6325 sayılı Kanuna, ilave edilen 18/A maddesi düzenlenirken yaklaşık 1 yıldır başarılı bir şekilde uygulanan 7036 sayılı Kanunun 3 üncü maddesindeki düzenleme esas alınmaktadır.

İlgili kanunlarda arabulucuya başvurulmuş olması dava şartı olarak kabul edilmiş ise arabuluculuk sürecine 6325 sayılı Kanunun 18A maddesinin hükümleri uygulanır (HUAK m. 18A/1). İlgili kanunlarda dava şartı olarak arabuluculuğa ilişkin kabul edilen özel hükümler saklıdır (HUAK m. 18A/19). 6325 sayılı Kanunun 18A maddesinde hüküm bulunmayan hâllerde niteliğine uygun düştüğü ölçüde 6325 sayılı Hukuk Uyuşmazlıklarında Arabuluculuk Kanununun diğer hükümleri uygulanır (HUAK m. 18A/20).
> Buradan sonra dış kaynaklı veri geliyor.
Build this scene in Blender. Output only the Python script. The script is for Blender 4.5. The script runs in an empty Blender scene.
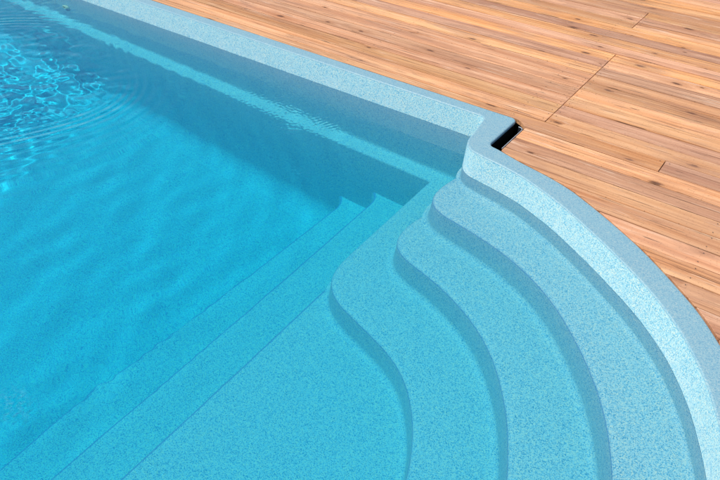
import bpy, bmesh, math, random
import numpy as np
from mathutils import Vector
from mathutils.geometry import tessellate_polygon

random.seed(7)
rng = np.random.RandomState(11)
scene = bpy.context.scene
col = scene.collection

# ------------------------------------------------------------------ camera
cam_data = bpy.data.cameras.new('camera')
cam_data.sensor_width = 36.0
cam_data.lens = 36.0 * 663.0 / 720.0
cam_data.clip_start = 0.05
cam_data.clip_end = 500.0
cam = bpy.data.objects.new('camera', cam_data)
cam.location = (0, 0, 1.8)
cam.rotation_euler = (math.radians(90 - 39.7), 0, math.radians(36.6))
col.objects.link(cam)
scene.camera = cam

# ------------------------------------------------------------------ sky and sun
SUN_EL, SUN_AZ = 54.0, 226.0         # azimuth clockwise from +Y
world = bpy.data.worlds.new('World')
scene.world = world
world.use_nodes = True
wn = world.node_tree
wn.nodes.clear()
sky = wn.nodes.new('ShaderNodeTexSky')
sky.sky_type = 'NISHITA'
sky.sun_disc = False
sky.sun_elevation = math.radians(SUN_EL)
sky.sun_rotation = math.radians(SUN_AZ)
bg = wn.nodes.new('ShaderNodeBackground')
bg.inputs['Strength'].default_value = 0.15
wo = wn.nodes.new('ShaderNodeOutputWorld')
wn.links.new(sky.outputs[0], bg.inputs[0])
wn.links.new(bg.outputs[0], wo.inputs[0])

sd = bpy.data.lights.new('sun', 'SUN')
sd.energy = 4.35
sd.angle = math.radians(0.5)
sd.color = (1.0, 0.93, 0.82)
sun = bpy.data.objects.new('sun', sd)
e, a = math.radians(SUN_EL), math.radians(SUN_AZ)
to_sun = Vector((math.sin(a) * math.cos(e), math.cos(a) * math.cos(e), math.sin(e)))
sun.rotation_euler = to_sun.to_track_quat('Z', 'Y').to_euler()
sun.location = to_sun * 20
col.objects.link(sun)
sd.cycles.is_caustics_light = True

scene.view_settings.view_transform = 'Standard'
scene.view_settings.look = 'None'
scene.view_settings.exposure = 0.0
scene.view_settings.gamma = 1.0
scene.view_settings.use_curve_mapping = False
scene.render.engine = 'CYCLES'
cy = scene.cycles
cy.use_denoising = True
cy.denoiser = 'OPENIMAGEDENOISE'
cy.denoising_input_passes = 'RGB_ALBEDO_NORMAL'
cy.max_bounces = 7
cy.transmission_bounces = 7
cy.diffuse_bounces = 4
cy.use_adaptive_sampling = True
cy.adaptive_threshold = 0.015
cy.caustics_reflective = True
cy.caustics_refractive = True
cy.blur_glossy = 0.3
cy.sample_clamp_indirect = 4.0

# ------------------------------------------------------------------ measures (metres, rim top = 0)
ZW = -0.145                            # water level
YC = 0.75                              # axis of the pool
X_END = -9.0                           # far end of the pool
Z1, Z2, Z3, Z4, Z5, Z6, ZF = -0.285, -0.505, -0.725, -0.925, -1.17, -1.42, -1.76


# ------------------------------------------------------------------ helpers
def spline(pts, step=0.012, closed=False):
    """Centripetal-ish Catmull-Rom through the points, resampled evenly."""
    P = np.array(pts, float)
    out = []
    n = len(P)
    for i in range(n - 1):
        p0 = P[i - 1] if i > 0 else 2 * P[0] - P[1]
        p1, p2 = P[i], P[i + 1]
        p3 = P[i + 2] if i + 2 < n else 2 * P[-1] - P[-2]
        for t in np.linspace(0, 1, 24, endpoint=False):
            out.append(0.5 * ((2 * p1) + (-p0 + p2) * t + (2 * p0 - 5 * p1 + 4 * p2 - p3) * t * t
                              + (-p0 + 3 * p1 - 3 * p2 + p3) * t ** 3))
    out.append(P[-1])
    return resample(np.array(out), step)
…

Davacı, arabuluculuk faaliyeti sonunda anlaşmaya varılamadığına ilişkin son tutanağın aslını veya arabulucu tarafından onaylanmış bir örneğini dava dilekçesine eklemek zorundadır. Bu zorunluluğa uyulmaması hâlinde mahkemece davacıya, son tutanağın bir haftalık kesin süre içinde mahkemeye sunulması gerektiği, aksi takdirde davanın usulden reddedileceği ihtarını içeren davetiye gönderilir. İhtarın gereği yerine getirilmezse dava dilekçesi karşı tarafa tebliğe çıkarılmaksızın davanın usulden reddine karar verilir (HUAK m. 18A/2, c. 1-3). Davacının arabulucuya başvurma zorunluluğunu yerine getirdiği bu hâlde, anlaşmazlığa ilişkin son tutanağı dava dilekçesine eklememesi şeklindeki noksanlıklar bu sayede tamamlanabilecektir.

Arabulucuya başvurulmadan dava açıldığının anlaşılması hâlinde herhangi bir işlem yapılmaksızın ve dosya üzerinden davanın, dava şartı yokluğu sebebiyle usulden reddine karar verilir. (HUAK m. 18A/2, c. 4; HUAK Yönetmeliği m. 22/3). Burada dava şartı arabuluculuk sürecinin, 6100 sayılı Hukuk Muhakemeleri Kanununun 115 inci maddesinin ikinci fıkrası çerçevesinde, gider avansı yatırılmasında veya gerekli hâllerde teminat gösterilmesinde olduğu gibi tamamlanabilen bir dava şartı eksikliği olarak düzenlendiği görülmektedir. Bir başka ifadeyle, dava şartı noksanlığının giderilmesi ve arabulucuya başvurulması için mahkemece davacıya süre verilmeyecektir. Bununla birlikte aynı kanunun 115 inci maddesinin üçüncü fıkrasının uygulama alanı bulmasına engel yoktur. Bu bağlamda, dava şartı noksanlığı, mahkemece, davanın esasına girilmesinden önce fark edilmemiş, taraflarca ileri sürülmemiş ve fakat hüküm anında bu noksanlık giderilmişse, başlangıçtaki dava şartı noksanlığından ötürü, dava usulden reddedilemez.